Comment passer de la gestion de crise à une adaptation durable à la « nouvelle donne » ? La gestion de crise a été et reste évidemment nécessaire. L'État peut amortir temporairement le choc énergétique, mais ne peut cependant le faire disparaître. Ce n'est pas seulement un mauvais moment à passer, c'est une nouvelle donne économique à laquelle nous devons nous adapter. Il faut progressivement, d'ici deux à trois ans, ramener vers zéro les subventions budgétaires à l'énergie, et répartir plus efficacement la facture entre entreprises et ménages, en veillant à l'équité envers les ménages - par des mesures mieux ciblées vers les plus touchés - et tout autant à la compétitivité des entreprises.

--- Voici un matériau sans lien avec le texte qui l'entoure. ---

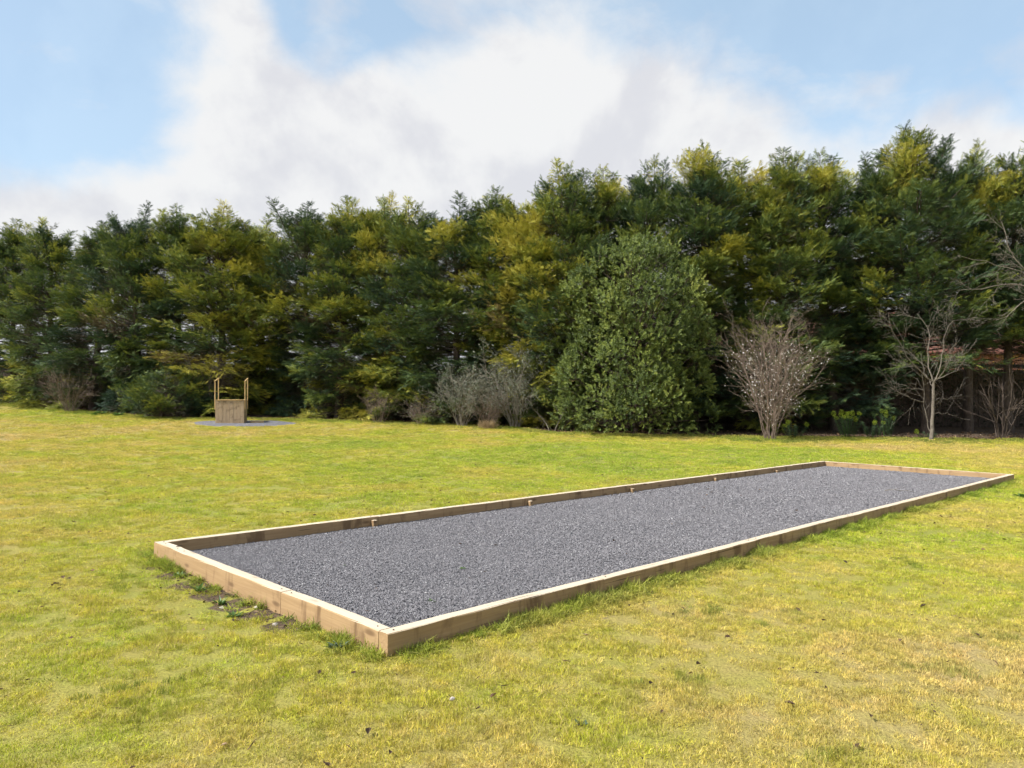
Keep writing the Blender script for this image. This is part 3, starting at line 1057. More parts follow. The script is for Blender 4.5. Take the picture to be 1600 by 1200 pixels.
def broadleaf(seed, H, prof, clusters, per_cluster, per, leaf):
    """dense evergreen: rounded leafy clumps over an uneven crown, each made of twig ends with whorled leaves"""
    r = np.random.default_rng(seed)
    pos, dirs, nrm, scl, tint = [], [], [], [], []
    wood = MB()
    wood.tube([(0, 0, -.2), (.05, 0, H * .3), (0, .05, H * .75)], (.10, .07, .03), 7)
    for c in range(clusters):
        inner = c % 4 == 3
        t = ((c + r.random()) / clusters) ** 1.0
        z = .25 + (H - .55) * t
        a = c * 2.39996 + r.uniform(-.3, .3)
        cr = r.uniform(.42, .80) * (1 - .35 * t)
        rad = max(.05, prof(z / H) * (r.uniform(.25, .6) if inner else r.uniform(.68, 1.16)) - cr * .55)
        cp = np.array((math.cos(a) * rad, math.sin(a) * rad, z))
        out = unit(np.array((math.cos(a), math.sin(a), .25 + .5 * t)))
        q = np.array((cp[0] * .15, cp[1] * .15, max(.2, z - rad * .7)))
        wood.tube([q, (cp + q) / 2 + r.normal(0, .1, 3), cp], (.035, .022, .010), 4)
        ct = .34 + r.normal(0, .12) + (.18 if r.random() < .15 else 0)
        stretch = np.array((1, 1, r.uniform(.8, 1.45)))
        for k in range(int(per_cluster * (cr / .6) ** 1.6)):
            d = unit(r.normal(0, 1, 3) + out * .95 + (0, 0, .25))
            dep = r.random() ** 2
            p = cp + d * stretch * cr * (1 - .45 * dep) * r.uniform(.9, 1.12)
            if p[2] < .06: p[2] = r.uniform(.06, .3)
            if r.random() < .05: p = p + unit(d + (0, 0, .8)) * r.uniform(.15, .42)      # stray shoots
            d = unit(d + r.normal(0, .3, 3) + (0, 0, .35))
            if k % 12 == 0: wood.tube([cp, (cp + p) / 2, p], (.010, .007, .004), 3)
            L = r.uniform(.14, .30)
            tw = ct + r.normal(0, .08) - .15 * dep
            ax1 = unit(np.cross(d, (0.3, 0.2, 1.0)))
            ax2 = np.cross(d, ax1)
            for j in range(per):
                f = j / per
                th = j * 2.4 + r.uniform(-.4, .4)
                o = ax1 * math.cos(th) + ax2 * math.sin(th)
                pos.append(p + d * L * f); dirs.append(d * (.4 + .7 * f) + o * (1.0 - .45 * f)); nrm.append(d + r.normal(0, .3, 3))
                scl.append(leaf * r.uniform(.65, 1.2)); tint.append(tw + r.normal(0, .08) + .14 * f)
    v, t, a = expand(pos, dirs, unit(np.array(nrm)), scl, {'tint': tint}, [leaf_template(.52, .06), leaf_template(.46, .09), leaf_template(.58, .03)], seed)
    return v, t, a, wood


v, t, a, wood = broadleaf(3, 7.6, lambda t: 2.85 * (np.interp(t, (0, .06, .25, .5, .75, .9, 1), (.82, .95, 1.0, 1.0, .88, .66, .28))), 270, 42, 15, .092)
e = empty('evergreen_shrub', at(5.0, 31.0), .6)
tag(e, 'big rounded broadleaf evergreen standing in front of the conifer hedge', 'shrub')
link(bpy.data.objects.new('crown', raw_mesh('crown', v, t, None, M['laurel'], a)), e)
wood.build('trunk', M['bark'], e, True)


# ------------------------------------------------------------------ branching plants
def grow(mb, p, d, L, rad, depth, r, P, tips, a=0.0):
    n = max(3, int(L / P['seg']) + 1)
    pts = [np.array(p, float)]
    d = unit(np.array(d, float))
    for i in range(n - 1):
        d = unit(d + r.normal(0, P['wob'], 3) + np.array((0, 0, P['up'])))
        pts.append(pts[-1] + d * L / (n - 1))
    pts = np.array(pts)
    mb.tube(pts, np.linspace(rad, max(rad * P.get('taper', .35), P.get('rmin', .0022)), n), 5 if rad > .012 else 3, a)
    if depth <= P.get('tipdepth', 0):
        for i in range(1, n): tips.append((pts[i], unit(pts[i] - pts[i - 1])))
    if depth == 0: return pts
    branch(mb, pts, L, rad, depth, r, P, tips, a)
    return pts


def branch(mb, pts, L, rad, depth, r, P, tips, a=0.0, lo=None):
    nc = P['n'][len(P['n']) - depth] if depth <= len(P['n']) else P['n'][0]
    n = len(pts)
    for k in range(nc):
        f = (P['lo'] if lo is None else lo) + (1 - (P['lo'] if lo is None else lo)) * (k + r.random()) / nc
        x = f * (n - 1)
        i = min(n - 2, int(x))
        q = pts[i] + (pts[i + 1] - pts[i]) * (x - i)
        tg = unit(pts[i + 1] - pts[i])
        pr = unit(np.cross(tg, r.normal(0, 1, 3)))
        an = R(r.uniform(*P['ang']))
        grow(mb, q, tg * math.cos(an) + pr * math.sin(an), L * r.uniform(*P['ratio']) * (1.15 - .45 * f), rad * (.72 - .3 * f), depth - 1, r, P, tips, a)


def leaves_on(tips, r, prob, per, size, tmpl, spread=.04, t0=.5):
    pos, dirs, nrm, scl, tint = [], [], [], [], []
    for p, d in tips:
        if r.random() > prob: continue
        for _ in range(per):
            pos.append(p + r.normal(0, spread, 3)); dirs.append(unit(d * .5 + r.normal(0, .6, 3))); nrm.append(unit(r.normal(0, .5, 3) + (0, 0, .7)))
            scl.append(size * r.uniform(.6, 1.3)); tint.append(t0 + r.normal(0, .18))
    return expand(pos, dirs, nrm, scl, {'tint': tint}, tmpl, 1)


def leaf_obj(name, dat, mat, parent, kind=None):
    o = link(bpy.data.objects.new(name, raw_mesh(name, dat[0], dat[1], None, mat, dat[2])), parent)
    if kind: o['kind'] = kind
    return o


# white blossom bush: vase of many stems
def blossom_bush():
    r = np.random.default_rng(21)
    e = empty('blossom_bush', at(9.46, 28.1))
    tag(e, 'leafless vase shaped bush dotted with white blossom', 'bush')
    mb, tips = MB(), []
    P = dict(seg=.22, wob=.075, up=.035, n=[6, 4, 3], lo=.22, ang=(18, 50), ratio=(.34, .58), taper=.4, tipdepth=1)
    for k in range(24):
        a = k * 2.4 + r.uniform(-.3, .3)
        s = math.sqrt((k + .5) / 24)
        b = np.array((math.cos(a) * .20 * s, math.sin(a) * .16 * s, -.05))
        d = np.array((math.cos(a) * .30 * s, math.sin(a) * .30 * s, 1.0))
        grow(mb, b, d, r.uniform(2.9, 4.2) * (1.1 - .18 * s), r.uniform(.011, .020), 3, r, P, tips)
    for k in range(18):   # low arching side shoots
        a = r.uniform(0, 6.28)
        grow(mb, (math.cos(a) * .12, math.sin(a) * .12, r.uniform(.4, 1.0)), (math.cos(a), math.sin(a), r.uniform(.5, 1.0)), r.uniform(.9, 1.45), .010, 2, r, P, tips)
    mb.build('stem', M['tan'], e)
    tips = [tp for tp in tips if tp[0][2] < 3.9 - 1.6 * r.random()]
    leaf_obj('blossom', leaves_on(tips, r, .16, 3, .034, [leaf_template(.9, .05)], .016), M['petal'], e, 'stuff')


blossom_bush()


def polyline(pts, n, r, wob=.02):
    pts = np.array(pts, float)
    s = np.concatenate([[0], np.cumsum(np.linalg.norm(np.diff(pts, axis=0), axis=1))])
    q = np.linspace(0, s[-1], n)
    out = np.stack([np.interp(q, s, pts[:, i]) for i in range(3)], -1)
    out[1:-1] += r.normal(0, wob, (n - 2, 3))
    return out


def bare_tree():
    r = np.random.default_rng(8)
    e = empty('bare_tree', at(15.6, 28.42))
    tag(e, 'small leafless pale barked tree with spreading branches', 'tree')
    mb, tips = MB(), []
    P = dict(seg=.16, wob=.07, up=.012, n=[6, 5, 3], lo=.15, ang=(25, 58), ratio=(.45, .72), taper=.35, rmin=.0042)
    trunk = polyline([(-.08, 0, -.15), (-.04, 0, .25), (0, 0, 1.1), (.03, 0, 1.75), (.05, .02, 2.2)], 9, r, .008)
    mb.tube(trunk, np.interp(np.arange(9), (0, 1, 3, 8), (.105, .075, .06, .048)), 8)
    limbs = [
        ([(.04, 0, 2.15), (-.12, .05, 2.65), (-.13, .1, 3.3), (-.05, .15, 3.9), (.0, .2, 4.25), (-.38, .3, 4.75)], .045, 3),
        ([(.04, 0, 2.15), (.2, -.08, 2.6), (.30, -.15, 3.3), (.34, -.2, 3.9), (.62, -.3, 4.45)], .042, 3),
        ([(.05, 0, 2.2), (-.7, -.15, 2.7), (-1.25, -.3, 3.3), (-1.62, -.4, 4.05), (-1.85, -.45, 4.75)], .036, 3),
        ([(.05, 0, 2.25), (.55, .1, 2.45), (1.05, .2, 2.62), (1.35, .25, 3.05)], .028, 2),
        ([(-.07, 0, .30), (-.22, .06, 1.0), (-.30, .08, 1.55), (-.27, .08, 2.15), (-.35, .1, 2.6)], .030, 2),
        ([(-.28, .07, 1.45), (-.9, -.1, 1.62), (-1.35, -.2, 1.85), (-1.85, -.3, 2.15)], .022, 2),
        ([(.0, 0, 1.5), (.4, .3, 1.6), (.85, .5, 1.55), (1.3, .6, 1.75)], .017, 2),
        ([(.02, 0, 1.0), (.35, -.2, 1.05), (.75, -.3, .98)], .012, 1),
        ([(-.3, .08, 1.9), (-.7, .4, 2.0), (-1.2, .6, 2.25)], .014, 2),
        ([(.05, 0, 2.1), (.1, -.6, 2.6), (.0, -1.1, 3.1), (.15, -1.35, 3.7)], .028, 2),
        ([(.03, 0, 2.0), (.05, .6, 2.5), (.2, 1.1, 3.1)], .026, 2),
    ]
    for pts, rad, dep in limbs:
        pl = polyline(pts, 10, r, .025)
        mb.tube(pl, np.linspace(rad * .66, rad * .2, 10), 6)
        branch(mb, pl, 1.8 if dep == 3 else 1.5, rad * .33, dep, r, dict(P, n=[6, 5, 3] if dep == 3 else [6, 4]), tips, lo=.15)
    mb.build('trunk', M['pale'], e, True)


bare_tree()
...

Les décisions du Gouvernement d'augmenter les tarifs du gaz et de l'électricité de 15 % dans les prochaines semaines et de remplacer la ristourne sur l'essence par une indemnité carburant de 100 euros ciblée selon les revenus vont dans le bon sens, y compris pour inciter à la sobriété énergétique.

À terme, la clé est bien sûr de muscler notre capacité productive par les trois grandes transformations de l'offre : la transformation énergétique ; la transformation numérique ; et la transformation du travail, qui doit être à la fois plus abondant et plus qualifié. Notre croissance y gagnera, et notre inflation en sera mieux maîtrisée. L'arme de la victoire durable contre l'inflation n'est pas budgétaire, elle est d'abord monétaire et ensuite structurelle. Cela ne sera possible que si nous préservons notre capacité à investir dans la décarbonation et l'innovation : la dette publique atteignant désormais 114 % du PIB, nous ne pouvons pas nous permettre un nouveau « quoi qu'il en coûte », et nous devons mieux maîtriser les dépenses courantes. Nous devons en outre développer des financements privés, notamment en réalisant enfin en Europe une Union verte des marchés de capitaux.

J'en reviens, pour terminer, à mes voeux initiaux. La France et l'Europe peuvent, en ce début d'année, avoir sans doute davantage confiance en leur capacité à affronter cette crise. Soyez assurés en tout cas que la Banque de France sera totalement mobilisée pour cela, à votre service et à celui de nos concitoyens.